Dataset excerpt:
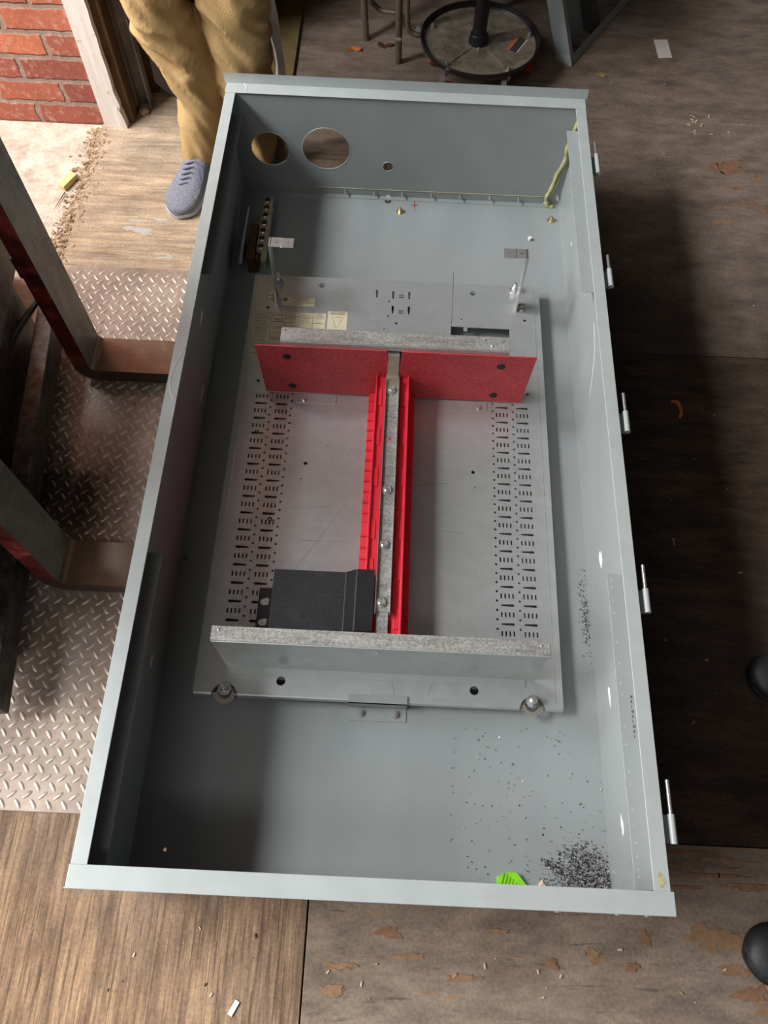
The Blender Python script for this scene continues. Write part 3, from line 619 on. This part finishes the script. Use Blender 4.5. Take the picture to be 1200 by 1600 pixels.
# bus strap with raised edges
st = MB().box(-.0150, .0150, .512, 1.093, .190, .193)
bs = st.build('bus_strap', 'galvanised_spangle', pi_)
for x in (-.0155, .0143): MB().box(x, x + .0014, .505, 1.074, .190, .2005).build('strap_flange', 'zinc', bs)
MB().box(-.0118, .0118, .436, .54, .1875, .1905).build('strap_tongue', 'galvanised_spangle', bs)
MB().box(-.0035, .0030, .911, .918, .193, .1933).build('square_hole', 'red_plastic', bs)
for x, y in ((-.001, 1.046), (-.001, .787), (-.002, .658), (-.002, .531)):
    MB().lathe((x, y, .193), [(.0115, 0), (.0115, .0015), (.0088, .002), (.0082, .0072), (.0055, .0095), (.0042, .0080), (.001, .0080)], 20).build('bolt', 'zinc', bs, smooth=True)
P = [(1.040, .1940), (1.087, .1940), (1.092, .262), (1.128, .262), (1.128, .2595), (1.0945, .2595), (1.0895, .1915), (1.040, .1915)]
jb = MB().prism(P, lambda u, v: (-.0135, u, v), lambda u, v: (.0135, u, v)).build('strap_clip', 'tan_zinc', bs, bev=.0008)
MB().lathe((.0, 1.108, .262), [(.0035, 0), (.003, .0015), (.001, .002)], 12).build('screw', 'brass', jb, smooth=True)
# black filler cover at the near left
P = [(-.2265, .130), (-.2265, .180), (-.079, .180), (-.0765, .181), (-.057, .198), (-.054, .2), (-.019, .2), (-.019, .197), (-.053, .197), (-.077, .177), (-.2235, .177), (-.2235, .130)]
bc = MB().prism(P, lambda u, v: (u, .468, v), lambda u, v: (u, .598, v)).build('filler_cover', 'black_mesh_plastic', pi_, bev=.0008)
MB().prism([(-.0768, .1815), (-.057, .1990), (-.054, .2006), (-.0188, .2006), (-.0188, .2001), (-.053, .2001), (-.0768, .1808)], lambda u, v: (u, .468, v), lambda u, v: (u, .598, v)).build('smooth_cover_edge', 'black_plastic', bc)
ft = MB().box(-.262, -.2265, .47, .577, ZP, .121).box(-.2265, -.12, .49, .56, ZP, .13).build('cover_foot', 'black_plastic', bc, bev=.001)
for y in (.500, .545):
    MB().prism([(-.256, y + .004), (-.244, y + .009), (-.238, y + .006), (-.240, y - .006), (-.250, y - .008), (-.257, y - .003)], lambda u, v: (u, v, .121), lambda u, v: (u, v, .1235)).build('terminal_clip', 'zinc', ft)
# side brackets standing near the far corners
for sx in (-1, 1):
    xs = sx * .3135
    b1 = MB().prism([(1.372, ZP), (1.402, ZP), (1.414, ZC), (1.384, ZC)], lambda u, v: (xs, u, v), lambda u, v: (xs - sx * .0025 - sx * (.003 if v > .2 else 0), u, v)).build('support_bracket', 'zinc', pi_)
    MB().box(min(sx * .3105, sx * .281), max(sx * .3105, sx * .281), 1.384, 1.4145, ZC - .002, ZC).box(min(sx * .283, sx * .253), max(sx * .283, sx * .253), 1.382, 1.4125, ZC - .001, ZC + .001).build('bracket_head', 'zinc', b1, bev=.0008)
    MB().box(min(sx * .313, sx * .338), max(sx * .313, sx * .338), 1.372, 1.402, ZP, ZP + .002).build('bracket_foot', 'tan_zinc', b1)
    for y in (1.380, 1.394): hexbolt(MB(), (sx * .327, y, ZP + .002), .004, .003, washer=.0062).build('screw', 'zinc', b1)
    for x in (.295, .266): MB().cyl((sx * x, 1.398, ZC + .0005), (sx * x, 1.398, ZC + .0012), .002, 10).build('bracket_hole', 'label_ink', b1)
# corner studs
for x, y in ((-.312, .364), (.313, .367), (-.311, 1.440), (.311, 1.446)):
    o = MB().lathe((x, y, ZP), [(.013, 0), (.013, .0018)], 28).build('washer', 'zinc', pi_, smooth=True)
    MB().cyl((x, y, ZP + .0018), (x, y, ZP + .011), .0095, 6).lathe((x, y, ZP + .011), [(.0075, 0), (.0075, .004), (.005, .006)], 20).cyl((x, y, ZP), (x, y, ZP + .027), .0045, 12).build('nut', 'zinc', o)
    if y < 1:
        f = MB()
        for k in range(9):
            a0 = PI + k * PI / 9 + .05; a1 = a0 + PI / 9 - .09
            P = [(x + r * math.cos(a), y - .006 + r * math.sin(a)) for r, a in ((.014, a0), (.023, a0), (.0235, (a0 + a1) / 2), (.023, a1), (.014, a1))]
            f.prism(P, lambda u, v: (u, v, .0935), lambda u, v: (u, v, .095))
        f.torus((x, y - .006, .094), .0155, .0016, n=28, m=6); f.build('slotted_washer', 'tan_zinc', o)
        MB().cyl((x, y, .0622), (x, y, ZP), .006, 12).build('stud', 'galvanised', o)
MB().tube([(.143, 1.292, ZP), (.142, 1.305, .14), (.1385, 1.335, .20), (.135, 1.357, .25)], .0009, 6).build('thin_wire', 'old_steel', pi_)
# fine scratches on the plate
mb = MB()
for (x0, y0, x1, y1) in ((-.20, .62, -.09, .80), (-.22, .78, -.13, .785), (.07, .85, .14, .86), (-.19, .70, -.10, .70), (.12, .42, .10, .37), (.02, .42, .035, .36), (.10, .74, .18, .735), (-.10, .93, -.085, .90)):
    mb.bar((x0, y0, ZP + .0001), (x1, y1, ZP + .0001), .0006, .0004)
mb.build('scratches', 'old_steel', pl)

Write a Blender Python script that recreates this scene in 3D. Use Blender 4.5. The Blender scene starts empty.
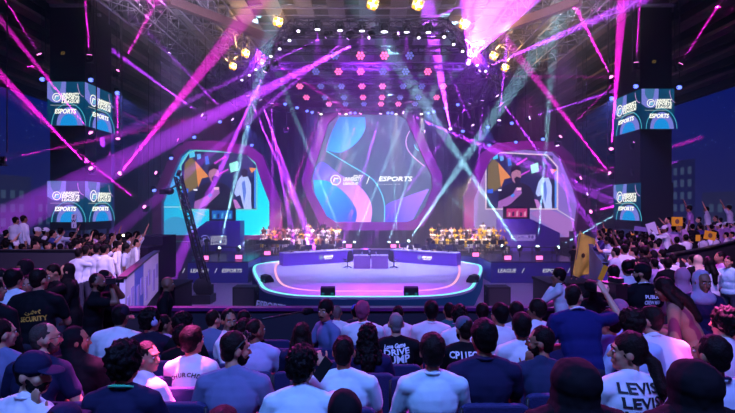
import bpy, bmesh, math, random
from mathutils import Vector, Matrix, noise
from mathutils.bvhtree import BVHTree
random.seed(7)
PI = math.pi
F, CZ, CX, CY = 480.0, 5.7, 367.5, 206.5
C = bpy.context.scene.collection
def P(px, py, D): return Vector(((px-CX)*D/F, D, CZ-(py-CY)*D/F))
def X(px, D): return (px-CX)*D/F
def Z(py, D): return CZ-(py-CY)*D/F
def lin(v):
    v /= 255.0
    return v/12.92 if v <= .04045 else ((v+.055)/1.055)**2.4
def c(r, g, b): return (lin(r), lin(g), lin(b), 1)

# ------------------------------------------------------------------ materials
_m = {}
def pbr(name, col, rough=.6, metal=0, bump=0, bscale=40, var=0, spec=.5):
    key = (name, tuple(col), rough, metal, bump)
    if key in _m: return _m[key]
    m = bpy.data.materials.new(name); m.use_nodes = True; nt = m.node_tree
    b = nt.nodes['Principled BSDF']; b.inputs['Base Color'].default_value = col
    b.inputs['Roughness'].default_value = rough; b.inputs['Metallic'].default_value = metal
    b.inputs['Specular IOR Level'].default_value = spec
    tc = nt.nodes.new('ShaderNodeTexCoord')
    if bump:
        n = nt.nodes.new('ShaderNodeTexNoise'); n.inputs['Scale'].default_value = bscale; n.inputs['Detail'].default_value = 3
        nt.links.new(tc.outputs['Object'], n.inputs['Vector'])
        bp = nt.nodes.new('ShaderNodeBump'); bp.inputs['Strength'].default_value = bump; bp.inputs['Distance'].default_value = .02
        nt.links.new(n.outputs['Fac'], bp.inputs['Height']); nt.links.new(bp.outputs['Normal'], b.inputs['Normal'])
    if var:
        n = nt.nodes.new('ShaderNodeTexNoise'); n.inputs['Scale'].default_value = 1.3; n.inputs['Detail'].default_value = 6
        nt.links.new(tc.outputs['Object'], n.inputs['Vector'])
        mx = nt.nodes.new('ShaderNodeMix'); mx.data_type = 'RGBA'
        nt.links.new(n.outputs['Fac'], mx.inputs[0])
        mx.inputs[6].default_value = [k*(1-var) for k in col[:3]]+[1]; mx.inputs[7].default_value = [min(1, k*(1+var)) for k in col[:3]]+[1]
        nt.links.new(mx.outputs[2], b.inputs['Base Color'])
    _m[key] = m
    return m
def cloth(col, rough=.85): return pbr('cloth', col, rough, 0, .15, 14, spec=.15)
def glow(name, col, s=1, sample=False):
    key = ('e', name, tuple(col), s)
    if key in _m: return _m[key]
    m = bpy.data.materials.new(name); m.use_nodes = True; nt = m.node_tree; nt.nodes.clear()
    e = nt.nodes.new('ShaderNodeEmission'); o = nt.nodes.new('ShaderNodeOutputMaterial')
    e.inputs[0].default_value = col; e.inputs[1].default_value = s; nt.links.new(e.outputs[0], o.inputs[0])
    m.cycles.emission_sampling = 'FRONT_BACK' if sample else 'NONE'
    _m[key] = m
    return m
def gradmat(name, ca, cb, a, b, s=1, sample=False):
    """screen picture colour running from ca at point a to cb at point b (x, z of the screen)"""
    m = bpy.data.materials.new(name); m.use_nodes = True; nt = m.node_tree; nt.nodes.clear()
    tc = nt.nodes.new('ShaderNodeTexCoord'); sp = nt.nodes.new('ShaderNodeSeparateXYZ')
    nt.links.new(tc.outputs['Object'], sp.inputs[0])
    dx, dz = b[0]-a[0], b[1]-a[1]; q = dx*dx+dz*dz
    m1 = nt.nodes.new('ShaderNodeMath'); m1.operation = 'MULTIPLY_ADD'; m1.inputs[1].default_value = dx/q; m1.inputs[2].default_value = -(a[0]*dx+a[1]*dz)/q
    nt.links.new(sp.outputs[0], m1.inputs[0])
    m2 = nt.nodes.new('ShaderNodeMath'); m2.operation = 'MULTIPLY_ADD'; m2.inputs[1].default_value = dz/q; m2.use_clamp = True
    nt.links.new(sp.outputs[2], m2.inputs[0]); nt.links.new(m1.outputs[0], m2.inputs[2])
    mx = nt.nodes.new('ShaderNodeMix'); mx.data_type = 'RGBA'; mx.inputs[6].default_value = ca; mx.inputs[7].default_value = cb
    nt.links.new(m2.outputs[0], mx.inputs[0])
    e = nt.nodes.new('ShaderNodeEmission'); o = nt.nodes.new('ShaderNodeOutputMaterial')
    nt.links.new(mx.outputs[2], e.inputs[0]); e.inputs[1].default_value = s; nt.links.new(e.outputs[0], o.inputs[0])
    m.cycles.emission_sampling = 'FRONT' if sample else 'NONE'
    return m
BLACK = pbr('black_paint', (.006, .006, .008, 1), .7, spec=.2)
BLKM = pbr('black_metal', (.02, .02, .024, 1), .4, .4)
STEEL = pbr('truss_metal', (.22, .22, .24, 1), .5, .4)
DARK = pbr('dark_fabric', (.02, .018, .03, 1), .85)

# ------------------------------------------------------------------ object helpers
def tag(o, label=None, cat=None, group=None, kind=None):
    if label:
        o['label'] = label
        if label != 'x' and not 4 <= len(label.split()) <= 16: print('WORDS', len(label.split()), label)
    if cat: o['category'] = cat
    if group: o['group'] = group
    if kind: o['kind'] = kind
    return o
def empty(name, loc=(0, 0, 0), rz=0):
    o = bpy.data.objects.new(name, None); C.objects.link(o); o.location = loc; o.rotation_euler = (0, 0, rz)
    o.empty_display_size = .2
    return o
def copy_tree(o, parent=None, ownmat=False):
    k = o.copy(); C.objects.link(k)
    if parent is not None: k.parent = parent
    for ch in list(o.children): copy_tree(ch, k)
    return k
def frame_of(d):
    d = Vector(d).normalized(); a = Vector((0, 0, 1)) if abs(d.z) < .9 else Vector((1, 0, 0))
    u = d.cross(a).normalized(); return u, d.cross(u).normalized(), d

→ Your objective
Pictures excluded, give again exactly and only the lines of the material above from the line with "Write a Blender" through the line with "def c(r, g, b): return".

→ Response below
Write a Blender Python script that recreates this scene in 3D. Use Blender 4.5. The Blender scene starts empty.
import bpy, bmesh, math, random
from mathutils import Vector, Matrix, noise
from mathutils.bvhtree import BVHTree
random.seed(7)
PI = math.pi
F, CZ, CX, CY = 480.0, 5.7, 367.5, 206.5
C = bpy.context.scene.collection
def P(px, py, D): return Vector(((px-CX)*D/F, D, CZ-(py-CY)*D/F))
def X(px, D): return (px-CX)*D/F
def Z(py, D): return CZ-(py-CY)*D/F
def lin(v):
    v /= 255.0
    return v/12.92 if v <= .04045 else ((v+.055)/1.055)**2.4
def c(r, g, b): return (lin(r), lin(g), lin(b), 1)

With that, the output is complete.